### Written problem:
Take the data below and copy exactly the lines starting at the one with "What Blender Python" and finishing at the one with "sc.camera = cam_o", both included.

### Data records:
________________________________________
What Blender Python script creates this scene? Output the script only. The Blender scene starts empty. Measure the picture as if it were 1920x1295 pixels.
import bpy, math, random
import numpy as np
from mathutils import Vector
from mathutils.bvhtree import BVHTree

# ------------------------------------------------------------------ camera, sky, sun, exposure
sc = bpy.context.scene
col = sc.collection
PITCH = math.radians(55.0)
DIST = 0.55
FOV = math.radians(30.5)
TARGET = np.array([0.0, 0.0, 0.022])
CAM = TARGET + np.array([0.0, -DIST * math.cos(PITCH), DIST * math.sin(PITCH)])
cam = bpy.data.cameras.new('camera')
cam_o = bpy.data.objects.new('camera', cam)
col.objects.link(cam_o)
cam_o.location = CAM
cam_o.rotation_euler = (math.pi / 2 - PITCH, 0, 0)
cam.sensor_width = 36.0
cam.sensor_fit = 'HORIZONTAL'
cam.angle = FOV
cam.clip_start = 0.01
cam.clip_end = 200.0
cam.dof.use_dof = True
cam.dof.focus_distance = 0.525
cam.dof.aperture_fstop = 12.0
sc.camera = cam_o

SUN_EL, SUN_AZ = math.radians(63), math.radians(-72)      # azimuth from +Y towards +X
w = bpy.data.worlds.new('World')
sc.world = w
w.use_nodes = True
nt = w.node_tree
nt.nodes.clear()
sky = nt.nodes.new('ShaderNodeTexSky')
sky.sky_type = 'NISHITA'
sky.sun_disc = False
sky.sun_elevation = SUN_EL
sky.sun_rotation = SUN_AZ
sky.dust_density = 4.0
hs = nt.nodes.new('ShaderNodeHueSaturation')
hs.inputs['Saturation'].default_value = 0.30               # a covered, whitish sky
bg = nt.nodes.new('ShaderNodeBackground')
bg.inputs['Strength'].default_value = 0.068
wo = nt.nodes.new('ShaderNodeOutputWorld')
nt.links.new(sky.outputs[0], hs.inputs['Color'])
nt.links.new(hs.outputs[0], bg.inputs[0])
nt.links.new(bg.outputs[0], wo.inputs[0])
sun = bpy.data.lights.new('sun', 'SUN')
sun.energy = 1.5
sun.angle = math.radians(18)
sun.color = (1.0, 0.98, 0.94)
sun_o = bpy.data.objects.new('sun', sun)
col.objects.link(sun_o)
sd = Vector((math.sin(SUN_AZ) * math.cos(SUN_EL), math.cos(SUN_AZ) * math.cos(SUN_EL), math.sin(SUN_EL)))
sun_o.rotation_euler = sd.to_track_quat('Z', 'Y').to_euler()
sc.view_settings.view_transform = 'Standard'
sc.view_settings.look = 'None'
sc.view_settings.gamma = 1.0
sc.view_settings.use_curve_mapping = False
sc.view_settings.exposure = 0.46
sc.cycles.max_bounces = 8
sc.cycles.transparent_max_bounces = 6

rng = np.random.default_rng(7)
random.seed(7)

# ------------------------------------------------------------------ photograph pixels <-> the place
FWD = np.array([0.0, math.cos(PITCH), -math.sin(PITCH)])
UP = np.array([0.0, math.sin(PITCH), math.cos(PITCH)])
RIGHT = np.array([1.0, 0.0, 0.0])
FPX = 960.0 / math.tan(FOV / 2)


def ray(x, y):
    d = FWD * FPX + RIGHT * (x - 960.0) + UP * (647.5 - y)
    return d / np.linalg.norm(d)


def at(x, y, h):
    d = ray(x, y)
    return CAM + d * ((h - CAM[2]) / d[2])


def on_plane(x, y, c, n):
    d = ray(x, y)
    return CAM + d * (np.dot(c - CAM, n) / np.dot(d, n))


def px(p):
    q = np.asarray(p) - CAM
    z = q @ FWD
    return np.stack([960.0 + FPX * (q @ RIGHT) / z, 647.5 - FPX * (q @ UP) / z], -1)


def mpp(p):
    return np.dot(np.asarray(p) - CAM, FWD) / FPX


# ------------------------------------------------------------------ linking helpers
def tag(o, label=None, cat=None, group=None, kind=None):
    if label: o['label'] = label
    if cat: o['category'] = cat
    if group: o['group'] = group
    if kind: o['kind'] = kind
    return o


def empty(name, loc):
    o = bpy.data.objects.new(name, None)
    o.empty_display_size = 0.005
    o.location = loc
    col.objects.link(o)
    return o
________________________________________
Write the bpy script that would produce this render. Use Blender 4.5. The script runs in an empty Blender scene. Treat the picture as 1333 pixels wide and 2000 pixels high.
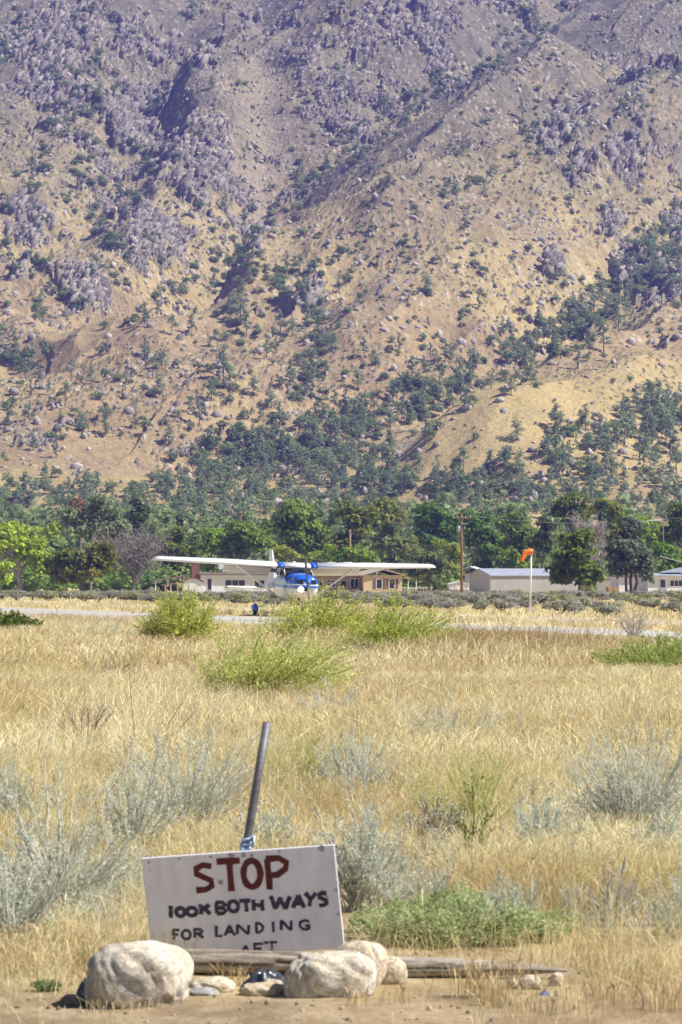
________________________________________
### Task result:
What Blender Python script creates this scene? Output the script only. The Blender scene starts empty. Measure the picture as if it were 1920x1295 pixels.
import bpy, math, random
import numpy as np
from mathutils import Vector
from mathutils.bvhtree import BVHTree

# ------------------------------------------------------------------ camera, sky, sun, exposure
sc = bpy.context.scene
col = sc.collection
PITCH = math.radians(55.0)
DIST = 0.55
FOV = math.radians(30.5)
TARGET = np.array([0.0, 0.0, 0.022])
CAM = TARGET + np.array([0.0, -DIST * math.cos(PITCH), DIST * math.sin(PITCH)])
cam = bpy.data.cameras.new('camera')
cam_o = bpy.data.objects.new('camera', cam)
col.objects.link(cam_o)
cam_o.location = CAM
cam_o.rotation_euler = (math.pi / 2 - PITCH, 0, 0)
cam.sensor_width = 36.0
cam.sensor_fit = 'HORIZONTAL'
cam.angle = FOV
cam.clip_start = 0.01
cam.clip_end = 200.0
cam.dof.use_dof = True
cam.dof.focus_distance = 0.525
cam.dof.aperture_fstop = 12.0
sc.camera = cam_o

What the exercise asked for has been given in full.